Recorded information ->
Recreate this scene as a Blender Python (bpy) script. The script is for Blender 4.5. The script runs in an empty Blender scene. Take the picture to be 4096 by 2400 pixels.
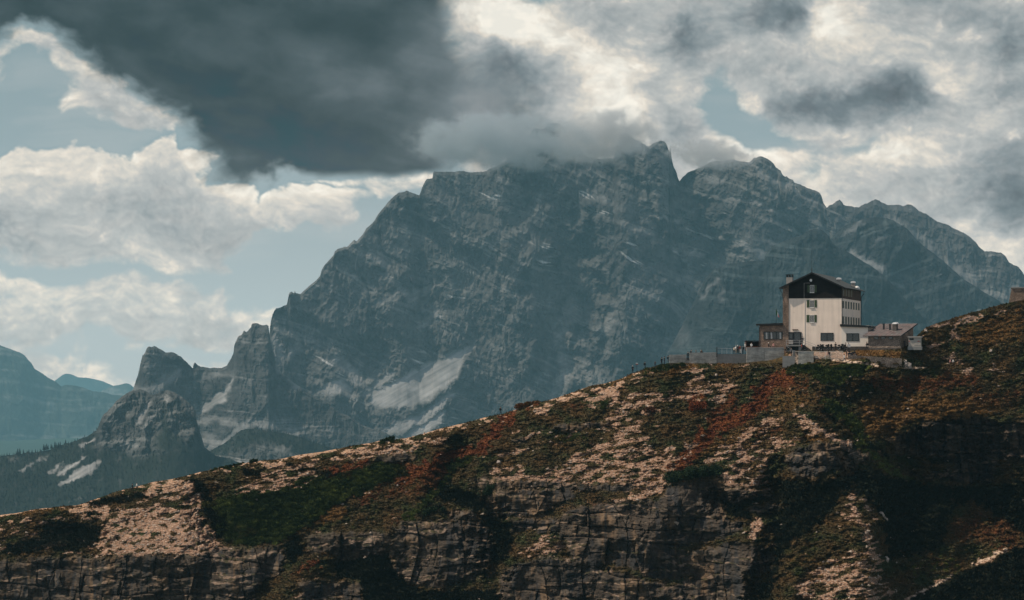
import bpy, bmesh, math, random
import numpy as np
from mathutils import Vector, Matrix
random.seed(7)
sc = bpy.context.scene
COL = sc.collection
F, VH = 9671.0, 1430.0          # focal length and horizon row in photograph pixels (4096 wide)
# ---------------------------------------------------------------- camera, sky light, sun, exposure
cam = bpy.data.cameras.new('camera'); cam_o = bpy.data.objects.new('camera', cam); COL.objects.link(cam_o)
cam.sensor_width = 36.0; cam.lens = F * 36.0 / 4096.0
cam_o.location = (0, 0, 0); cam_o.rotation_euler = (math.radians(90), 0, 0)
cam.shift_y = (VH - 1200.0) / 4096.0
cam.clip_start = 1.0; cam.clip_end = 120000.0
sc.camera = cam_o
SUN_AZ, SUN_EL = math.radians(-92), math.radians(53)     # azimuth from +Y, clockwise
w = bpy.data.worlds.new('World'); sc.world = w; w.use_nodes = True
nt = w.node_tree; nt.nodes.clear()
wo = nt.nodes.new('ShaderNodeOutputWorld'); bg = nt.nodes.new('ShaderNodeBackground')
sky = nt.nodes.new('ShaderNodeTexSky'); sky.sky_type = 'NISHITA'; sky.sun_disc = False
sky.sun_elevation = SUN_EL; sky.sun_rotation = SUN_AZ; sky.altitude = 2300
hs = nt.nodes.new('ShaderNodeHueSaturation'); hs.inputs['Saturation'].default_value = 0.45
nt.links.new(sky.outputs[0], hs.inputs['Color']); nt.links.new(hs.outputs[0], bg.inputs[0])
bg.inputs[1].default_value = 0.112
nt.links.new(bg.outputs[0], wo.inputs[0])
sun = bpy.data.lights.new('sun', 'SUN'); sun_o = bpy.data.objects.new('sun', sun); COL.objects.link(sun_o)
sun.energy = 4.6; sun.angle = math.radians(0.6); sun.color = (1.0, 0.86, 0.70)
sd_ = Vector((math.sin(SUN_AZ) * math.cos(SUN_EL), math.cos(SUN_AZ) * math.cos(SUN_EL), math.sin(SUN_EL)))
sun_o.rotation_euler = sd_.to_track_quat('Z', 'Y').to_euler(); sun_o.location = sd_ * 900
sc.view_settings.view_transform = 'Standard'; sc.view_settings.look = 'None'
sc.view_settings.exposure = 0.0; sc.view_settings.gamma = 1.0
sc.render.engine = 'CYCLES'
cy = sc.cycles
cy.use_denoising = True; cy.denoiser = 'OPENIMAGEDENOISE'; cy.denoising_prefilter = 'ACCURATE'
cy.max_bounces = 6; cy.diffuse_bounces = 2; cy.glossy_bounces = 2; cy.transmission_bounces = 2
cy.transparent_max_bounces = 6; cy.volume_bounces = 4; cy.caustics_reflective = False; cy.caustics_refractive = False
cy.volume_max_steps = 256; cy.volume_step_rate = 1.0
# ---------------------------------------------------------------- noise and fields
_r = np.random.RandomState(11)
PERM = np.tile(_r.permutation(256), 2).astype(np.int32)
_ang = _r.rand(256) * 2 * np.pi
GX, GY = np.cos(_ang).astype(np.float32), np.sin(_ang).astype(np.float32)
def gnoise(x, y, seed=0):
    x = np.asarray(x, np.float32) + np.float32(seed * 17.37); y = np.asarray(y, np.float32) + np.float32(seed * 9.71)
    xi = np.floor(x).astype(np.int32); yi = np.floor(y).astype(np.int32)
    fx = x - xi; fy = y - yi
    a = PERM[(xi + seed * 31) & 255]; b = PERM[(xi + 1 + seed * 31) & 255]
    h00 = PERM[a + (yi & 255)]; h10 = PERM[b + (yi & 255)]
    h01 = PERM[a + ((yi + 1) & 255)]; h11 = PERM[b + ((yi + 1) & 255)]
    ux = fx * fx * fx * (fx * (fx * 6 - 15) + 10); uy = fy * fy * fy * (fy * (fy * 6 - 15) + 10)
    n00 = GX[h00] * fx + GY[h00] * fy; n10 = GX[h10] * (fx - 1) + GY[h10] * fy
    n01 = GX[h01] * fx + GY[h01] * (fy - 1); n11 = GX[h11] * (fx - 1) + GY[h11] * (fy - 1)
    nx0 = n00 + ux * (n10 - n00); nx1 = n01 + ux * (n11 - n01)
    return (nx0 + uy * (nx1 - nx0)) * np.float32(1.5)
def fbm(x, y, o=5, seed=0, gain=0.5, lac=2.03):
    s = 0; a = 1.0; t = 0
    for i in range(o):
        s = s + a * gnoise(x, y, seed + i); t += a; a *= gain; x = x * lac; y = y * lac
    return s / t * 1.6
def ridged(x, y, o=5, seed=0, gain=0.5, lac=2.1):
    s = 0; a = 1.0; t = 0
    for i in range(o):
        s = s + a * (1 - 2 * np.abs(gnoise(x, y, seed + i))); t += a; a *= gain; x = x * lac; y = y * lac
    return s / t
def billow(x, y, o=5, seed=0, gain=0.5):
    return -ridged(x, y, o, seed, gain)
def hsh(i, j, seed=0):
    i = np.asarray(i).astype(np.int64); j = np.asarray(j).astype(np.int64)
    h = (i * 374761393 + j * 668265263 + seed * 974634777) & 0xFFFFFFFF
    h = ((h ^ (h >> 13)) * 1274126177) & 0xFFFFFFFF
    return (((h ^ (h >> 16)) & 0xFFFF) / 65535.0).astype(np.float32)
def ss(a, b, x):
    t = np.clip((x - a) / (b - a), 0, 1); return t * t * (3 - 2 * t)
def mixc(c, col, m):
    m = np.clip(m, 0, 1)[..., None]; return c * (1 - m) + np.asarray(col, np.float32) * m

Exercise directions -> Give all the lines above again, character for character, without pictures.

Solved exercise ->
Recreate this scene as a Blender Python (bpy) script. The script is for Blender 4.5. The script runs in an empty Blender scene. Take the picture to be 4096 by 2400 pixels.
import bpy, bmesh, math, random
import numpy as np
from mathutils import Vector, Matrix
random.seed(7)
sc = bpy.context.scene
COL = sc.collection
F, VH = 9671.0, 1430.0          # focal length and horizon row in photograph pixels (4096 wide)
# ---------------------------------------------------------------- camera, sky light, sun, exposure
cam = bpy.data.cameras.new('camera'); cam_o = bpy.data.objects.new('camera', cam); COL.objects.link(cam_o)
cam.sensor_width = 36.0; cam.lens = F * 36.0 / 4096.0
cam_o.location = (0, 0, 0); cam_o.rotation_euler = (math.radians(90), 0, 0)
cam.shift_y = (VH - 1200.0) / 4096.0
cam.clip_start = 1.0; cam.clip_end = 120000.0
sc.camera = cam_o
SUN_AZ, SUN_EL = math.radians(-92), math.radians(53)     # azimuth from +Y, clockwise
w = bpy.data.worlds.new('World'); sc.world = w; w.use_nodes = True
nt = w.node_tree; nt.nodes.clear()
wo = nt.nodes.new('ShaderNodeOutputWorld'); bg = nt.nodes.new('ShaderNodeBackground')
sky = nt.nodes.new('ShaderNodeTexSky'); sky.sky_type = 'NISHITA'; sky.sun_disc = False
sky.sun_elevation = SUN_EL; sky.sun_rotation = SUN_AZ; sky.altitude = 2300
hs = nt.nodes.new('ShaderNodeHueSaturation'); hs.inputs['Saturation'].default_value = 0.45
nt.links.new(sky.outputs[0], hs.inputs['Color']); nt.links.new(hs.outputs[0], bg.inputs[0])
bg.inputs[1].default_value = 0.112
nt.links.new(bg.outputs[0], wo.inputs[0])
sun = bpy.data.lights.new('sun', 'SUN'); sun_o = bpy.data.objects.new('sun', sun); COL.objects.link(sun_o)
sun.energy = 4.6; sun.angle = math.radians(0.6); sun.color = (1.0, 0.86, 0.70)
sd_ = Vector((math.sin(SUN_AZ) * math.cos(SUN_EL), math.cos(SUN_AZ) * math.cos(SUN_EL), math.sin(SUN_EL)))
sun_o.rotation_euler = sd_.to_track_quat('Z', 'Y').to_euler(); sun_o.location = sd_ * 900
sc.view_settings.view_transform = 'Standard'; sc.view_settings.look = 'None'
sc.view_settings.exposure = 0.0; sc.view_settings.gamma = 1.0
sc.render.engine = 'CYCLES'
cy = sc.cycles
cy.use_denoising = True; cy.denoiser = 'OPENIMAGEDENOISE'; cy.denoising_prefilter = 'ACCURATE'
cy.max_bounces = 6; cy.diffuse_bounces = 2; cy.glossy_bounces = 2; cy.transmission_bounces = 2
cy.transparent_max_bounces = 6; cy.volume_bounces = 4; cy.caustics_reflective = False; cy.caustics_refractive = False
cy.volume_max_steps = 256; cy.volume_step_rate = 1.0
# ---------------------------------------------------------------- noise and fields
_r = np.random.RandomState(11)
PERM = np.tile(_r.permutation(256), 2).astype(np.int32)
_ang = _r.rand(256) * 2 * np.pi
GX, GY = np.cos(_ang).astype(np.float32), np.sin(_ang).astype(np.float32)
def gnoise(x, y, seed=0):
    x = np.asarray(x, np.float32) + np.float32(seed * 17.37); y = np.asarray(y, np.float32) + np.float32(seed * 9.71)
    xi = np.floor(x).astype(np.int32); yi = np.floor(y).astype(np.int32)
    fx = x - xi; fy = y - yi
    a = PERM[(xi + seed * 31) & 255]; b = PERM[(xi + 1 + seed * 31) & 255]
    h00 = PERM[a + (yi & 255)]; h10 = PERM[b + (yi & 255)]
    h01 = PERM[a + ((yi + 1) & 255)]; h11 = PERM[b + ((yi + 1) & 255)]
    ux = fx * fx * fx * (fx * (fx * 6 - 15) + 10); uy = fy * fy * fy * (fy * (fy * 6 - 15) + 10)
    n00 = GX[h00] * fx + GY[h00] * fy; n10 = GX[h10] * (fx - 1) + GY[h10] * fy
    n01 = GX[h01] * fx + GY[h01] * (fy - 1); n11 = GX[h11] * (fx - 1) + GY[h11] * (fy - 1)
    nx0 = n00 + ux * (n10 - n00); nx1 = n01 + ux * (n11 - n01)
    return (nx0 + uy * (nx1 - nx0)) * np.float32(1.5)
def fbm(x, y, o=5, seed=0, gain=0.5, lac=2.03):
    s = 0; a = 1.0; t = 0
    for i in range(o):
        s = s + a * gnoise(x, y, seed + i); t += a; a *= gain; x = x * lac; y = y * lac
    return s / t * 1.6
def ridged(x, y, o=5, seed=0, gain=0.5, lac=2.1):
    s = 0; a = 1.0; t = 0
    for i in range(o):
        s = s + a * (1 - 2 * np.abs(gnoise(x, y, seed + i))); t += a; a *= gain; x = x * lac; y = y * lac
    return s / t
def billow(x, y, o=5, seed=0, gain=0.5):
    return -ridged(x, y, o, seed, gain)
def hsh(i, j, seed=0):
    i = np.asarray(i).astype(np.int64); j = np.asarray(j).astype(np.int64)
    h = (i * 374761393 + j * 668265263 + seed * 974634777) & 0xFFFFFFFF
    h = ((h ^ (h >> 13)) * 1274126177) & 0xFFFFFFFF
    return (((h ^ (h >> 16)) & 0xFFFF) / 65535.0).astype(np.float32)
def ss(a, b, x):
    t = np.clip((x - a) / (b - a), 0, 1); return t * t * (3 - 2 * t)
def mixc(c, col, m):
    m = np.clip(m, 0, 1)[..., None]; return c * (1 - m) + np.asarray(col, np.float32) * m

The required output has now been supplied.